Plot
While making a movie based on Laurence Sterne’s essentially unfilmable 18th century novel ‘The Life And Opinions Of Tristram Shandy, Gentleman’, actor Steve Coogan (Coogan) and the crew have one or two problems…
Review
Okay, get your head round this one. A Cock And Bull Story is a movie within a movie. Actually, it’s more a movie about a film crew making a movie. To confuse matters further, there’s narration to camera and a few dream sequences dotted throughout. And, to make things even worse, many will be expecting the result to be an out-and-out comedy – which it’s not.
Instead, Michael Winterbottom’s strange mockumentary works best as a behind-the-scenes look at how farcical making a motion picture can be. For most of the running time, we see Steve Coogan, Rob Brydon and a few others gamely playing loose versions of themselves on the set of their fictional film as the crew deals with re-writes, budget cuts and giant prop wombs. Co-scripted with Winterbottom’s usual writing partner Frank Cottrell Boyce (using the joint pseudonym Martin Hardy), it’s impressively clever and admirably self-aware (describing the book as postmodern before there was anything modern to be post about), yet sadly it’s hard to imagine mainstream audiences ‘getting’ much of it.
Inventive and different, A Cock And Bull Story is certainly an acquired taste, full of ambitious meta-layers and literary in-jokes that will sadly fly over most viewer’s heads. Flitting back and forth between the movie being made and actual scenes from it, it’s initially tricky to get a handle on these multiple levels of reality, while there’s too much footage from the ‘movie’ itself. It’s just dead screen time. Happily though, the majority of time is spent following the crew as they try to bring this unfilmable novel to life, which gives us both an accurate portrayal of the movie-making process and the real reason for watching…
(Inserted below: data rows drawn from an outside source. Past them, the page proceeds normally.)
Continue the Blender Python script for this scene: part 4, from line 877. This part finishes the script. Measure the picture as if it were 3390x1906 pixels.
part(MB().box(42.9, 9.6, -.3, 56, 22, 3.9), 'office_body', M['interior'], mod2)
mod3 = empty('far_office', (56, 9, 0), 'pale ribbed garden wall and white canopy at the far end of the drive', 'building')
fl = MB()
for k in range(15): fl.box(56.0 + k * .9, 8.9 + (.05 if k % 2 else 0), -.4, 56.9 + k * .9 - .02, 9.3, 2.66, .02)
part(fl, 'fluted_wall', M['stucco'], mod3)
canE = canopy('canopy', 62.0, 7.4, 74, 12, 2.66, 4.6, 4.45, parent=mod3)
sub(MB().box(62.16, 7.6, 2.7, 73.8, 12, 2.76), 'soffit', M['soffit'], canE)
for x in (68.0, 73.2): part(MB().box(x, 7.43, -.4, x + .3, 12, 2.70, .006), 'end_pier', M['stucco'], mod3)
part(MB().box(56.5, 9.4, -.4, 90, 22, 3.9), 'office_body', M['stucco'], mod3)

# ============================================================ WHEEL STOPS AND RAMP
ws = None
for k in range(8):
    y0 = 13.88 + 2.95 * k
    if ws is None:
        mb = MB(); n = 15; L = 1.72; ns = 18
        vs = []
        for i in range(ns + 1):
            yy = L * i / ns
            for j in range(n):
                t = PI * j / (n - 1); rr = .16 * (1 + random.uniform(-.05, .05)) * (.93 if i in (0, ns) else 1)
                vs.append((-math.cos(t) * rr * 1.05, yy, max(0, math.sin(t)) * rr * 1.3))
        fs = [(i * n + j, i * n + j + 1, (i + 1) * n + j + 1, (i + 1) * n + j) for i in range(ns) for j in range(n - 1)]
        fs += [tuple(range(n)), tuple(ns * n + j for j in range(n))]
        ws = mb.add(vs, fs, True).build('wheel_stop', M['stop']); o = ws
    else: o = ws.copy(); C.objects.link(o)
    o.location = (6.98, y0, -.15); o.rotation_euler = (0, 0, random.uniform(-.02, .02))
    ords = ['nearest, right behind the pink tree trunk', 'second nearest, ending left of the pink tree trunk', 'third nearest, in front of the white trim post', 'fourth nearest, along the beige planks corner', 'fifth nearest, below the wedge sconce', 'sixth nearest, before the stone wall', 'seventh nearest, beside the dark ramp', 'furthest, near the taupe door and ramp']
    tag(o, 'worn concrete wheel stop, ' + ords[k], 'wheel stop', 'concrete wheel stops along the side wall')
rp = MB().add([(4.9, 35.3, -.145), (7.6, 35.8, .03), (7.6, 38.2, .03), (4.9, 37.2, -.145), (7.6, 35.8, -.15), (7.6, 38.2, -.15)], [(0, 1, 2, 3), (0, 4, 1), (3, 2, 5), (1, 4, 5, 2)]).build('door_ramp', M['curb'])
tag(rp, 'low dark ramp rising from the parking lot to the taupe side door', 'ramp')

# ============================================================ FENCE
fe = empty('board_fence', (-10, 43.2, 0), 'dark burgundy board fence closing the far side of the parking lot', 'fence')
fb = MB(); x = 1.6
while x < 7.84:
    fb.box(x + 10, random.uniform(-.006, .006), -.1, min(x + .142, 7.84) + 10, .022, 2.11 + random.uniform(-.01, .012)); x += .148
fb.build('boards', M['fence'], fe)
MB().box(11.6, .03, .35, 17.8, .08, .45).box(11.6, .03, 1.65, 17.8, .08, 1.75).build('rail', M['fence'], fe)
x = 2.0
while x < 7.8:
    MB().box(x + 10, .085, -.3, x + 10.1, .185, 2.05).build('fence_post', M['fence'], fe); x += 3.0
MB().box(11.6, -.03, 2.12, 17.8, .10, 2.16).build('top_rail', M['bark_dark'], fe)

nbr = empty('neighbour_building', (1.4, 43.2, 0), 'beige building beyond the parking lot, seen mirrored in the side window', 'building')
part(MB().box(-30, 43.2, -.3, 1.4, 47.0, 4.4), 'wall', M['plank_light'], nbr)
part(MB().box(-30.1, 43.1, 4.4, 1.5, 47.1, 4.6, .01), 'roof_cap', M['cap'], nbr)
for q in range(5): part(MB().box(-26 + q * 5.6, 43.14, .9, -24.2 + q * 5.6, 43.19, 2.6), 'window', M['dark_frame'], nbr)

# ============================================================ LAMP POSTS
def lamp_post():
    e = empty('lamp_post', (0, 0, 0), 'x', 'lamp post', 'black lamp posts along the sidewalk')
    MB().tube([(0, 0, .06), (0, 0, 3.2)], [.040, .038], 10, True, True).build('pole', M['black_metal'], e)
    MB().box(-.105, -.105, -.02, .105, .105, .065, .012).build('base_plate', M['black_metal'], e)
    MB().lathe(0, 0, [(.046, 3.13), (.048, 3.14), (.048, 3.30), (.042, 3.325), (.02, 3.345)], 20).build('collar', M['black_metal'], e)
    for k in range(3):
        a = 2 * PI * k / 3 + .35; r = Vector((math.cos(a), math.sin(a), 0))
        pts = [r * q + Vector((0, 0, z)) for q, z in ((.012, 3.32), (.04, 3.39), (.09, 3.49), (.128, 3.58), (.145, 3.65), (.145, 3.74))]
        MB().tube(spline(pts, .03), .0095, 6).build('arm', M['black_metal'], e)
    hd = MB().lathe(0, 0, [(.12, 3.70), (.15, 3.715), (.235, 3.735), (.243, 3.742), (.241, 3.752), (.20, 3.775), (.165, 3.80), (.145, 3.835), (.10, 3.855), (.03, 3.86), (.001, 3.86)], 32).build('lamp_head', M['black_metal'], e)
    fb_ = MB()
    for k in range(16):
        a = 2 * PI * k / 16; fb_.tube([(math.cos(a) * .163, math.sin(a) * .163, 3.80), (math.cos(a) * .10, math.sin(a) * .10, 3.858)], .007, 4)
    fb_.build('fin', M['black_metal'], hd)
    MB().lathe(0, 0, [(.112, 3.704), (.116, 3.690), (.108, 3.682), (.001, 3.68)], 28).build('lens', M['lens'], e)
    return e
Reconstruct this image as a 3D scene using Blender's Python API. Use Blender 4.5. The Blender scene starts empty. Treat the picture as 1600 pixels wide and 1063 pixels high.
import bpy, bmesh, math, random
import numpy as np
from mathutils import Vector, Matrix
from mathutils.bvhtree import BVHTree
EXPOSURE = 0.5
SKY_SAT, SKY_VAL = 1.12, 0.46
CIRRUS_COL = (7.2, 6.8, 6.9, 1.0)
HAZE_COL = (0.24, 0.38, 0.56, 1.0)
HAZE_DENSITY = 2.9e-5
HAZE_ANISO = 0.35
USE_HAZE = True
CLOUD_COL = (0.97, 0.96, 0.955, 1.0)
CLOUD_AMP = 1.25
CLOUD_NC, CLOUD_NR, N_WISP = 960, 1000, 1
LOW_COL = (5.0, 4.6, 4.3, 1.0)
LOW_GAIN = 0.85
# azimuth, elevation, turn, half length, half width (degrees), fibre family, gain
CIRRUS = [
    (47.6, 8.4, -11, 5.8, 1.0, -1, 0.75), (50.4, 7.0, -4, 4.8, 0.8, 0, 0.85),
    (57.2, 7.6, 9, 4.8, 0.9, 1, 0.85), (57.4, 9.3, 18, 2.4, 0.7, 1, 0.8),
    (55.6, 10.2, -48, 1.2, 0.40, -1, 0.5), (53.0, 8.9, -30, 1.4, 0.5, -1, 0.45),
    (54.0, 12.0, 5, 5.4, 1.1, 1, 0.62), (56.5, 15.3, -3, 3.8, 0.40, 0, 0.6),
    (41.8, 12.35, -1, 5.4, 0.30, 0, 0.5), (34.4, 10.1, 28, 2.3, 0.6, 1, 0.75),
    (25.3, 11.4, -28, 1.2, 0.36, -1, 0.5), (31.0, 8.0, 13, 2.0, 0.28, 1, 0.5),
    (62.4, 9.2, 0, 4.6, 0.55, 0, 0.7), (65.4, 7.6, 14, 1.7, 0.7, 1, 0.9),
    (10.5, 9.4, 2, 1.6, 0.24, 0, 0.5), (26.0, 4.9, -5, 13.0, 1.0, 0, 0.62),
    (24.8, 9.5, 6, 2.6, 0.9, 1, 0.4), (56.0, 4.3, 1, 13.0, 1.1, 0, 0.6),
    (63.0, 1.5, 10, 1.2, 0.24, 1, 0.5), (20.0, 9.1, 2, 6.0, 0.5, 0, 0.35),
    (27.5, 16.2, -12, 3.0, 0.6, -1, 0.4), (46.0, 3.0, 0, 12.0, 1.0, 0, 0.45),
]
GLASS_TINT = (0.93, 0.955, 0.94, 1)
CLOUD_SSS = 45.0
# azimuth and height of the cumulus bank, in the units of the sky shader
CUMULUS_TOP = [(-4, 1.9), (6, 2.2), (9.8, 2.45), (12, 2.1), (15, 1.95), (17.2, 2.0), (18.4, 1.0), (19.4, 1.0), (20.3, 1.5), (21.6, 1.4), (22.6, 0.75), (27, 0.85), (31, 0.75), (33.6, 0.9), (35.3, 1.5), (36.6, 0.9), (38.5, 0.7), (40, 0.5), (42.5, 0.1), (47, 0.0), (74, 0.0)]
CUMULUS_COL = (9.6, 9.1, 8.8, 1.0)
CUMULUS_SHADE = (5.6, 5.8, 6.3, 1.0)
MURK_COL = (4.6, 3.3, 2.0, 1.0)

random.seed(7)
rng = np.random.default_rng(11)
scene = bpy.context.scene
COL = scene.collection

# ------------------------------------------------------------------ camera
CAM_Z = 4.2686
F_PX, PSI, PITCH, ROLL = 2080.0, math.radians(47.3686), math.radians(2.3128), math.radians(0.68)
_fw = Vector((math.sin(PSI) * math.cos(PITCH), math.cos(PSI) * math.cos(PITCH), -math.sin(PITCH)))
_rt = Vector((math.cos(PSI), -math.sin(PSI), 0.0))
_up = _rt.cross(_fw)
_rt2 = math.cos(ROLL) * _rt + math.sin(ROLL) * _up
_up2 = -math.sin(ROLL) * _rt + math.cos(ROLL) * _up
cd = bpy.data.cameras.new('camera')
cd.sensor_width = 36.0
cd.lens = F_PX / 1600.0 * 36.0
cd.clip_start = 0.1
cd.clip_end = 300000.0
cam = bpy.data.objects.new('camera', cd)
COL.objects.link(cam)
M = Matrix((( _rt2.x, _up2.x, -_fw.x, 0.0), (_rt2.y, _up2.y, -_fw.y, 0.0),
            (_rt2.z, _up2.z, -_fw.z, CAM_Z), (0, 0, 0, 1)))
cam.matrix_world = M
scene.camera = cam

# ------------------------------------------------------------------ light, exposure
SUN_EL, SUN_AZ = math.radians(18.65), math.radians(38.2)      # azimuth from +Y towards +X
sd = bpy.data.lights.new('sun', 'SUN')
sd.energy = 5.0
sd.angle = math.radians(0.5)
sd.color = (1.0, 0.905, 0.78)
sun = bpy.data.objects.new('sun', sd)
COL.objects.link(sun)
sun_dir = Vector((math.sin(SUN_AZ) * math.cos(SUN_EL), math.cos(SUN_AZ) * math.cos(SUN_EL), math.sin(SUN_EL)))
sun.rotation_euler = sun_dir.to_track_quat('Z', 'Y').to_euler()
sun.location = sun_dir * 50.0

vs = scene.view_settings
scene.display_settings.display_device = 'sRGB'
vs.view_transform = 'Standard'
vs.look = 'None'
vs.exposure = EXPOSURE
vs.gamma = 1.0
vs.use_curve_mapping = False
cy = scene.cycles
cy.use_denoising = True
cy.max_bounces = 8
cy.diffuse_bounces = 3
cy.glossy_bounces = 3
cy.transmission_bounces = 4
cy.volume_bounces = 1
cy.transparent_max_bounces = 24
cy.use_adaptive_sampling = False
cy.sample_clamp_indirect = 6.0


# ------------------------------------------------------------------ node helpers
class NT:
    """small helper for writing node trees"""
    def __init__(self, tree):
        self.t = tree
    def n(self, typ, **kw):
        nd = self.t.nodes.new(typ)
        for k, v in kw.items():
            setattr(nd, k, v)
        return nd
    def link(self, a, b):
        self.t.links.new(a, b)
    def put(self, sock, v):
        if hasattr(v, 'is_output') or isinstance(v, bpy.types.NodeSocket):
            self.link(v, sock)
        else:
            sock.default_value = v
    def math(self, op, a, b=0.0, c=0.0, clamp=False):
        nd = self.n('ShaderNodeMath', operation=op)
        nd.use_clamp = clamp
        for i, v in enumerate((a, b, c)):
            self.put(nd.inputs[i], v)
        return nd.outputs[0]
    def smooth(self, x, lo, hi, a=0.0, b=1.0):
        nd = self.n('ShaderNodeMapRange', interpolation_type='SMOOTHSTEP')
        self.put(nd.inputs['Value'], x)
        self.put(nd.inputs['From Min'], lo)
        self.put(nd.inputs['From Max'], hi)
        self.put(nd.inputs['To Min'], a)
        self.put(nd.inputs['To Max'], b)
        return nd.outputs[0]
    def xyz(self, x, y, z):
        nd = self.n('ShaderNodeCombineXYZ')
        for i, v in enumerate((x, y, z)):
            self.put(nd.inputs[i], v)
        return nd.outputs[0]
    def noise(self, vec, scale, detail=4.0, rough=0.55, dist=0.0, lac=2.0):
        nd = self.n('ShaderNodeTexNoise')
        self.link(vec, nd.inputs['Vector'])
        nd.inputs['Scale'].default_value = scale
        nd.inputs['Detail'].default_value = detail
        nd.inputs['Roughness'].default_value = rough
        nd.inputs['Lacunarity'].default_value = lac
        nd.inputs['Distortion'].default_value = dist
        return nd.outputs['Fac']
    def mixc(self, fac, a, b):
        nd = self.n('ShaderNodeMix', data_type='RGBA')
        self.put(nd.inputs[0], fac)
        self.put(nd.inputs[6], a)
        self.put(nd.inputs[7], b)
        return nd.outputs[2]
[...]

Which is, undoubtedly, Coogan and Brydon portraying ‘themselves’, sportingly poking fun at their personas as we perceive them. Coogan, of course, as the insecure and overly-ambitious wannabe A-lister, unable to escape the shadow of Alan Partridge and with a wandering eye for the ladies. Brydon, who ironically comes close to pinching the movie, as the permanent comedian who never shuts up in his never-ending search for laughs (which frustrates Coogan who occasionally wants to be left alone). Unexpectedly, this semi-fictional angle also leads to some genuine moments of poignancy, which are more affecting than you might imagine.
Best of all though is the rivalry and one-upmanship between the pair, each afraid the other will get the laughs and walk away with the fictional movie. As real-life friends, they’ve got an easy, natural chemistry together and know each other’s beats, amusingly improvising jabs back and forth while brilliantly competing about who’s taller, better at impressions, the real star… and so on. Elsewhere, it’s like a spot-the-recognisable-face game, with the likes of Kelly Macdonald, Dylan Moran, Shirley Henderson, Keeley Hawes, Ian Hart, Jeremy Northam, James Fleet, Greg Wise and Ronni Ancona playing the supporting players, while Stephen Fry and Gillian Anderson also plays themselves.
Verdict
An ambitious meta-movie about a film-within-a-film, A Cock And Bull Story is clever, different and self-aware, but it’s hard to imagine it finding much of an audience.